DCM has limitless opportunity and its application is limited only by one's marketing imagination. In addition to product brochures, it can be applied to the simple sales letter, trade show materials tailored to the specific show (signs and literature), manuals, proposals, and even benefits packages and other internal communications that incorporate common copy blocks or pieces that are subsequently assembled to create a unique and recipient-specific package.
Research also shows that when prospects read something that is relevant to their specific situation or need, they are much more likely to act upon the information. That's why we see such low response rates in tradional direct mail which primarily carries a generic message. In fact, personalizing the message with database or CRM intelligence generates a five-fold response rate. Add a specific offer to the customized message and the response rate goes up nearly ten-fold. Says Gordy Cain, President of PrintFx, (www.printfx.us) an Atlanta-based firm specializing in transitioning companies into the DCM space, "Personalizing a brochure and allowing it to speak to the recipient's specific interests, is like adding a handshake and a head-lock to your marketing pieces." Case in point, a dealer responding to a home-related sales inquiry, visits the homeowner, photographs the house with a digital camera and then customizes a brochure with that photography. The prospect gets a PDF proposal emailed with his/her house on the front cover (or printed out and mailed).
The financial folks love DCM. Because of "just-in-time delivery," it eliminates wasteful inventory handling costs, out-dated material spoilage, expensive press-runs of "mass appeal" marketing material, and the internal cost of administering that traditional distributed print system. Notes Cain, "statistics show that up to thirty-six percent of printed material never makes it into the customer's hands because of obsolescence, over-printing or late distribution". DCM eradicates that problem. In the world of direct mail, it also saves on postage by allowing targeted mailing, rather than inefficient mass-mailing blasts and further eliminates postage costs via email distribution. Bottom line, companies that are turning to DCM are reporting savings of up to seventy-five percent when compared to the cost associated with traditional printing, warehousing and distribution.
And, let's not forget accountability. Because DCM is primarily a web-based application, measurability is a natural bi-product of its use.
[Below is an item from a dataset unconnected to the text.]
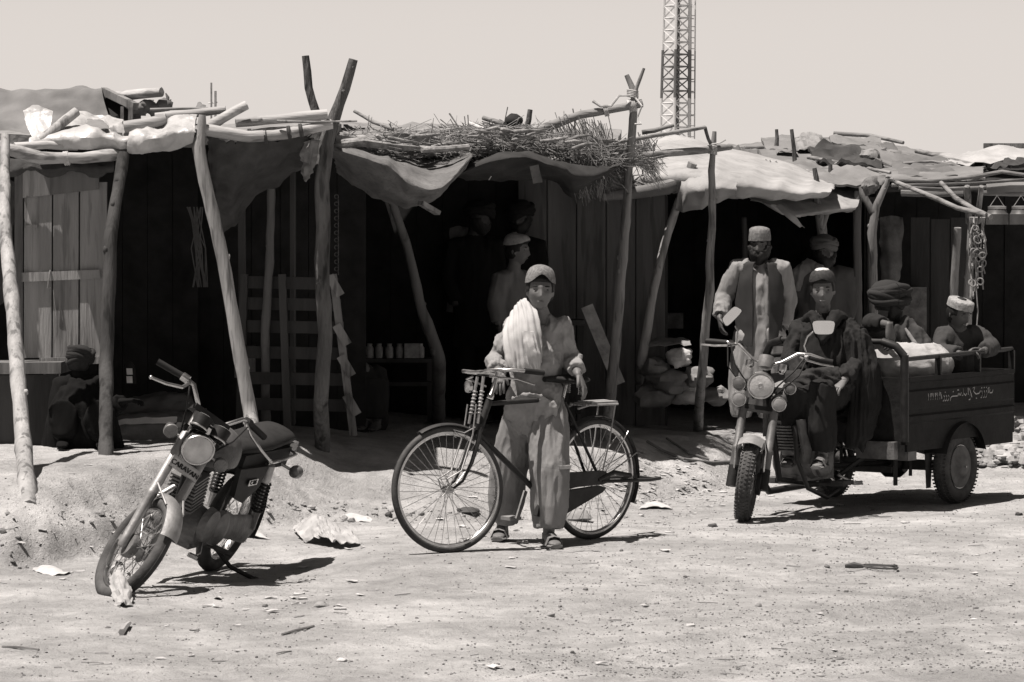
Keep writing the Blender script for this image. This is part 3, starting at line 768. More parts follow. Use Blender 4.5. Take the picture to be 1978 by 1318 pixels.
brush(130, 1105, 1165, lambda x: 290, lambda x: 352, 24.0, 24.1, .2, .4, 1.3, .003)
for k in range(26):
    px = random.uniform(650, 1120); t = (px - 640) / 600; py = lerp(tp(px) + 8, bt(px) - 4, random.random()); dd = lerp(22.5, 24.2, t) + random.uniform(-.05, .3); l = random.uniform(20, 60); sl = random.uniform(-14, 12)
    br.tube([P(px, py, dd), P(px + l * .5, py + sl * .5 + random.uniform(-4, 4), dd + .1), P(px + l, py + sl, dd + .15)], [random.uniform(.008, .018), .014, random.uniform(.005, .012)], 7, jit=.1)
br.build('brushwood', thatch, S3, angle=3)
MW[br and S3.name] = MW[S3.name]
o = bpy.data.objects['brushwood']; o.data.transform(MW[S3.name].inverted())
# pale broken stalks hanging from the brush
for pts in ([(970, 252), (980, 270), (999, 295)], [(1013, 254), (1040, 268), (1063, 288)], [(958, 312), (952, 335), (944, 348)], [(1090, 270), (1100, 290), (1110, 314)], [(938, 268), (920, 285), (905, 300)], [(1130, 285), (1150, 318), (1168, 345)]):
    sk = MB(); sk.tube([P(x, y, 23.4 + (x - 900) * .0025) for x, y in pts], (.007, .004), 5)
    sk.build('stalk', straw, S3, world=True)
tk = MB(); 
for k in range(5): tk.tube([P(640, 282 - 5 * k, 22.5 + .1 * k), P(700, 276 - 4 * k, 22.6 + .1 * k), P(760, 284 - 6 * k, 22.8 + .1 * k), P(830, 288 - 6 * k, 23.0 + .1 * k)], (.02, .03, .028, .02), 7)
tk.tube([P(815, 290, 22.9), P(860, 288, 23.0), P(905, 284, 23.1)], .022, 8)
tk.build('rafter', thatch, S3, world=True)
# sagging canvas
cv = MB()
cv.sheet([[P(636, 280, 22.6), P(690, 284, 22.9), P(750, 300, 23.1), P(800, 304, 23.3), P(850, 300, 23.4), P(905, 292, 23.5)],
          [P(636, 282, 22.6), P(690, 290, 22.7), P(748, 302, 22.8), P(790, 316, 22.9), P(850, 324, 23.0), P(910, 296, 23.2)],
          [P(638, 284, 22.22), P(692, 300, 22.2), P(752, 318, 22.2), P(796, 352, 22.25), P(850, 362, 22.4), P(912, 302, 22.9)],
          [P(642, 306, 22.45), P(692, 335, 22.42), P(750, 362, 22.4), P(795, 384, 22.45), P(850, 372, 22.6), P(912, 304, 22.98)],
          [P(652, 332, 22.75), P(690, 362, 22.72), P(740, 390, 22.7), P(790, 402, 22.7), P(848, 378, 22.8), P(912, 306, 23.05)]], 10, .006, .014, 7, pleat=(.008, 5, 2), ragged=.02)
cv.build('canvas', sagcloth, S3, world=True)
cv2 = MB()
cv2.sheet([[P(896, 318, 23.3), P(950, 298, 23.4), P(1010, 292, 23.5), P(1080, 312, 23.7), P(1140, 322, 23.9), P(1195, 318, 24.1)],
           [P(890, 335, 23.1), P(950, 312, 23.2), P(1015, 305, 23.3), P(1080, 325, 23.5), P(1135, 345, 23.75), P(1196, 320, 24.05)],
           [P(886, 338, 23.3), P(950, 334, 23.4), P(1020, 330, 23.5), P(1080, 340, 23.7), P(1118, 362, 23.9), P(1192, 326, 24.15)],
           [P(884, 342, 23.7), P(950, 350, 23.9), P(1020, 345, 24.0), P(1070, 352, 24.2), P(1114, 386, 24.4), P(1180, 350, 24.5)]], 9, .006, .02, 6, ragged=.03)
cv2.build('canvas', mat('dark_canvas', .032, .95, .35, 5, .3, 100), S3, world=True)  # even dark tone for this second canvas
tag(MB().prism([P(1023, 322, 23.3), P(1040, 318, 23.3), P(1048, 352, 23.35), P(1030, 355, 23.35)], (.0, .006, 0)).build('cloth_strip', sagcloth), 'short pale strip of cloth hanging from the underside of the brushwood roof', 'cloth strip')
tag(MB().bar(P(812, 392, 22.4), P(846, 412, 22.5), .06, .03).build('board_end', polewood, smooth=False), 'pale board end poking out below the sagging canvas', 'board')
# things poking out of the roof
loose_pole([P(684, 215, 23.2), P(720, 235, 23.1), P(760, 250, 23.0)], (.012, .016), polewood, 'thin straight stick slanting out of the brushwood right of the forked trunk', 'stick', 'stick')
loose_pole([P(1018, 248, 24.4), P(1022, 230, 24.4), P(1024, 212, 24.4)], (.022, .02), barkwood, 'short dark stub standing upright on the brushwood roof', 'stick', 'stick')
loose_pole([P(934, 228, 24.0), P(955, 234, 23.9), P(975, 240, 23.8)], (.018, .02), polewood, 'short stick slanting out of the brushwood left of the dark bundle', 'stick', 'stick')
loose_pole([P(906, 238, 23.8), P(920, 244, 23.7), P(935, 250, 23.6)], (.014, .016), straw, 'short pale stick on the brushwood left of the dark bundle', 'stick', 'stick')
loose_pole([P(1106, 210, 24.3), P(1110, 232, 24.3), P(1110, 270, 24.25)], (.005, .007), twig, 'fine upright twig in front of the slanting pole on the brushwood', 'twig', 'twig')
loose_pole([P(1105, 294, 24.5), P(1210, 272, 24.6), P(1290, 258, 24.8), P(1362, 246, 24.9)], (.016, .016), polewood, 'long thin pale pole rising to the right in front of the lattice mast', 'pole', 'pole')
loose_pole([P(1240, 256, 25.2), P(1265, 252, 25.2), P(1302, 242, 25.2)], (.022, .014), polewood, 'short branch pointing right in front of the lattice mast base', 'branch', 'branch')
bn = MB(); bn.ball(P(992, 234, 24.0), (.07, .07, .055), None, 12, 8, lambda d, p: p * (1 + .35 * noise.noise(d * 2.2)))
tag(bn.build('bundle', near_black), 'dark rounded bundle on top of the brushwood beside the upright stub', 'bundle')

# ================= stall 4: white tarpaulin
S4 = empty('market_stall', (1.7, 25.5, G(1.7, 25.5)), 'stall under a bright white tarpaulin behind the two tall poles', 'market stall')
post(S4, [foot(1226, 806), P(1240, 700, 26.0), P(1262, 560, 26.05), P(1290, 450, 26.1), P(1318, 370, 26.05), P(1338, 315, 26.0)], (.04, .04, .038, .036, .034, .04), mat('lightened_pole', .3, .8, .4, 9, .6, 60, (1, 1, .15), spots=.4), wob=.006, forks=[([P(1290, 450, 26.1), P(1312, 385, 26.05), P(1318, 335, 26.05)], (.03, .018))])  # pole colour lightened to brighten it in the shade
post(S4, [foot(1347, 830), P(1355, 730, 25.1), P(1370, 560, 25.0), P(1376, 420, 25.0), P(1374, 330, 25.0), P(1380, 254, 25.0)], (.042, .038, .034, .03, .028, .018), polewood, wob=.008)
post(S4, [P(1225, 304, 24.6), P(1290, 296, 24.8), P(1360, 290, 24.95), P(1412, 284, 25.1)], (.034, .024), polewood, 'beam')
post(S4, [P(1362, 246, 24.9), P(1368, 268, 24.95), P(1376, 284, 25.0)], (.014, .012), barkwood, 'brace')
b = MB(); lash(b, P(1376, 288, 25.0), (0, 0, 1), .035, 6); b.tube([P(1370, 280, 24.95), P(1392, 276, 24.9), P(1402, 270, 24.9)], .006, 5); b.build('lashing', straw, S4, world=True)
tr_ = MB()
tr_.sheet([[P(1228, 300, 27.6), P(1300, 262, 28.2), P(1390, 282, 28.2), P(1470, 300, 28.0), P(1540, 322, 27.8), P(1610, 352, 27.6)],
           [P(1200, 322, 26.8), P(1290, 300, 26.9), P(1385, 310, 26.9), P(1470, 330, 26.8), P(1550, 348, 26.8), P(1612, 362, 26.7)],
           [P(1180, 344, 26.25), P(1280, 328, 26.05), P(1380, 332, 25.85), P(1470, 350, 25.85), P(1550, 364, 25.95), P(1606, 368, 26.0)],
           [P(1182, 364, 26.18), P(1290, 364, 26.0), P(1375, 378, 25.8), P(1465, 381, 25.8), P(1540, 386, 25.9), P(1600, 377, 26.0)],
           [P(1190, 366, 26.3), P(1295, 372, 26.2), P(1370, 384, 26.0), P(1460, 382, 26.0), P(1530, 384, 26.1), P(1590, 376, 26.2)]], 12, .006, .008, 4, facet=.007, ragged=.02, pleat=(.012, 7, 3))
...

Every key stroke of every user can be captured. Notes Brett Knobloch, EVP of JG Sullivan Interactive, a supplier of software technology to the DCM marketing, "Web-to-print is much more accountable. Web-based programs can tell the client what content is viewed, when and by whom, all in real time."
For the icing on the cake, there is also the issue of speed. Knobloch provides as an example, "One of our large system users with hundreds of templates available for its dealers around the world. After the tragic events of 9/11, we got a call the next day asking us to remove the industry term 'disaster recovery' from all templates ASAP. We removed it in 20 minutes, from templates across the system, for less than $100."